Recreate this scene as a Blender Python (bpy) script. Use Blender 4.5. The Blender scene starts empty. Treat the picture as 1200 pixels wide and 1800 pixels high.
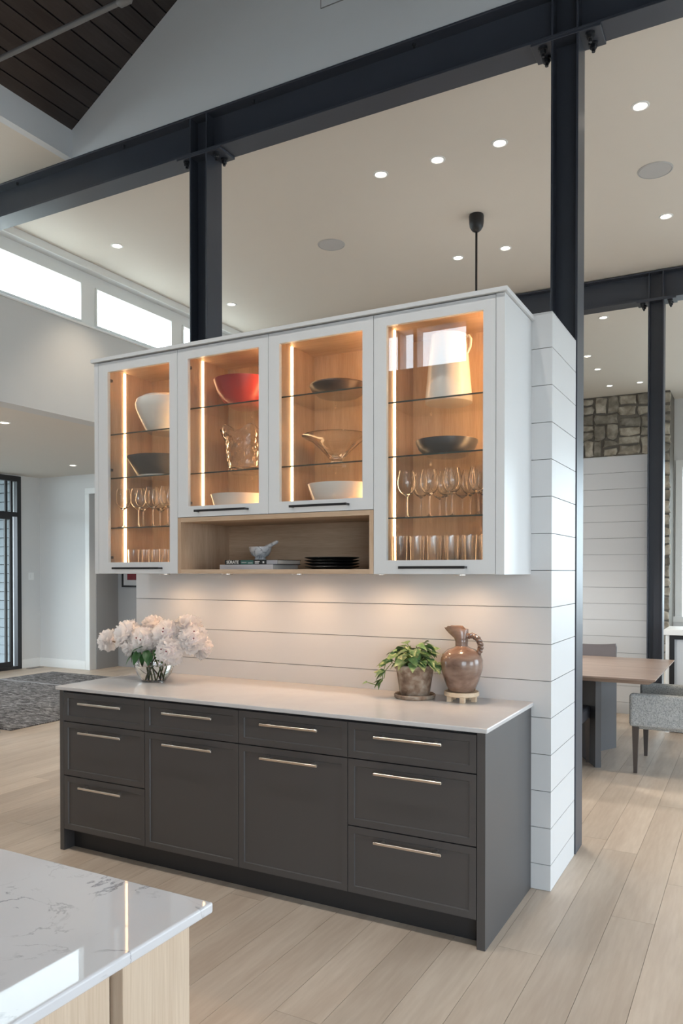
import bpy, bmesh, math, random
from mathutils import Vector, Matrix
random.seed(7)
S = bpy.context.scene
COL = S.collection

# ------------------------------------------------------------------ camera
cd = bpy.data.cameras.new('camera'); cam = bpy.data.objects.new('camera', cd); COL.objects.link(cam)
cd.sensor_fit = 'AUTO'; cd.sensor_width = 36.0
cd.lens = 1357.0 / 1800.0 * 36.0
cd.shift_y = 0.0674
cd.clip_start = 0.05
cam.location = (0, 0, 1.56)
cam.rotation_euler = (math.pi/2 - 0.0125, 0, math.atan2(732, 1357))
S.camera = cam

# ------------------------------------------------------------------ sky, daylight, exposure
S.view_settings.view_transform = 'Standard'
try: S.view_settings.look = 'None'
except Exception: pass
S.view_settings.gamma = 1.0
S.view_settings.use_curve_mapping = False
S.view_settings.exposure = 0.75
W = bpy.data.worlds.new('overcast_sky'); S.world = W; W.use_nodes = True
bgn = W.node_tree.nodes['Background']
bgn.inputs[0].default_value = (0.78, 0.90, 1.0, 1); bgn.inputs[1].default_value = 5.0
S.cycles.use_denoising = True
S.cycles.max_bounces = 28; S.cycles.diffuse_bounces = 5; S.cycles.glossy_bounces = 6
S.cycles.transmission_bounces = 24; S.cycles.transparent_max_bounces = 32
S.cycles.caustics_reflective = False; S.cycles.caustics_refractive = False
S.cycles.sample_clamp_indirect = 6.0
try: S.cycles.use_light_tree = True
except Exception: pass

def area_light(name, loc, aim, sx, sy, watts, color=(0.90, 0.955, 1.0), portal=False):
    l = bpy.data.lights.new(name, 'AREA'); l.shape = 'RECTANGLE'; l.size = sx; l.size_y = sy
    l.energy = watts; l.color = color
    if portal: l.cycles.is_portal = True
    o = bpy.data.objects.new(name, l); COL.objects.link(o)
    o.location = loc
    o.rotation_euler = Vector(aim).to_track_quat('-Z', 'Y').to_euler()
    return o
# skylight entering through the window openings (portals of the sky)
area_light('daylight_kitchen_door', (2.6, -2.25, 1.5), (0, 1, 0), 3.4, 2.9, 1, portal=True)
area_light('daylight_kitchen_side', (5.4, 1.6, 1.35), (-1, 0, 0), 2.4, 2.3, 1, portal=True)
area_light('daylight_dining_side', (5.4, 8.0, 1.75), (-1, 0, 0), 7.2, 3.1, 1, portal=True)
area_light('daylight_clerestory', (-6.3, 4.4, 4.31), (1, 0, 0), 8.2, 0.42, 1, portal=True)
area_light('daylight_back_clerestory', (-3.7, -2.25, 4.32), (0, 1, 0), 1.4, 0.5, 1, portal=True)
area_light('daylight_far_window', (1.8, 15.42, 2.1), (0, -1, 0), 6.1, 2.7, 1, portal=True)
area_light('daylight_added_window', (-8.4, 1.78, 1.6), (0, 1, 0), 3.2, 2.6, 1, portal=True)  # portal of the unseen window added at the entry front
area_light('daylight_entry_door', (-10.55, 6.9, 1.55), (1, 0, 0), 3.0, 3.0, 1, portal=True)

# ------------------------------------------------------------------ materials
def M(name):
    m = bpy.data.materials.new(name); m.use_nodes = True
    nt = m.node_tree; b = nt.nodes['Principled BSDF']
    return m, nt, b
def N(nt, t, **kw):
    n = nt.nodes.new(t)
    for k, v in kw.items(): setattr(n, k, v)
    return n
def rgb(c): return (c[0], c[1], c[2], 1)
def simple(name, c, rough=0.5, metal=0.0, var=0.06, scale=6.0, bump=0.0, bscale=60.0, spec=0.5, coat=0.0):
    m, nt, b = M(name)
    tc = N(nt, 'ShaderNodeTexCoord')
    no = N(nt, 'ShaderNodeTexNoise'); no.inputs['Scale'].default_value = scale; no.inputs['Detail'].default_value = 4
    nt.links.new(tc.outputs['Object'], no.inputs['Vector'])
    mx = N(nt, 'ShaderNodeMix', data_type='RGBA')
    mx.inputs[6].default_value = rgb([x*(1-var) for x in c]); mx.inputs[7].default_value = rgb([min(1, x*(1+var)) for x in c])
    nt.links.new(no.outputs['Fac'], mx.inputs[0]); nt.links.new(mx.outputs[2], b.inputs['Base Color'])
    b.inputs['Roughness'].default_value = rough; b.inputs['Metallic'].default_value = metal
    b.inputs['Specular IOR Level'].default_value = spec
    if coat: b.inputs['Coat Weight'].default_value = coat; b.inputs['Coat Roughness'].default_value = 0.05
    if bump:
        n2 = N(nt, 'ShaderNodeTexNoise'); n2.inputs['Scale'].default_value = bscale; n2.inputs['Detail'].default_value = 3
        nt.links.new(tc.outputs['Object'], n2.inputs['Vector'])
        bp = N(nt, 'ShaderNodeBump'); bp.inputs['Strength'].default_value = bump; bp.inputs['Distance'].default_value = 0.01
        nt.links.new(n2.outputs['Fac'], bp.inputs['Height']); nt.links.new(bp.outputs['Normal'], b.inputs['Normal'])
    return m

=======

EXERCISE PROMPT =>
Skip the pictures and restate exactly the lines from the beginning of the listing to the line with "S.camera = cam", that line included.

WRITTEN ANSWER =>
Recreate this scene as a Blender Python (bpy) script. Use Blender 4.5. The Blender scene starts empty. Treat the picture as 1200 pixels wide and 1800 pixels high.
import bpy, bmesh, math, random
from mathutils import Vector, Matrix
random.seed(7)
S = bpy.context.scene
COL = S.collection

# ------------------------------------------------------------------ camera
cd = bpy.data.cameras.new('camera'); cam = bpy.data.objects.new('camera', cd); COL.objects.link(cam)
cd.sensor_fit = 'AUTO'; cd.sensor_width = 36.0
cd.lens = 1357.0 / 1800.0 * 36.0
cd.shift_y = 0.0674
cd.clip_start = 0.05
cam.location = (0, 0, 1.56)
cam.rotation_euler = (math.pi/2 - 0.0125, 0, math.atan2(732, 1357))
S.camera = cam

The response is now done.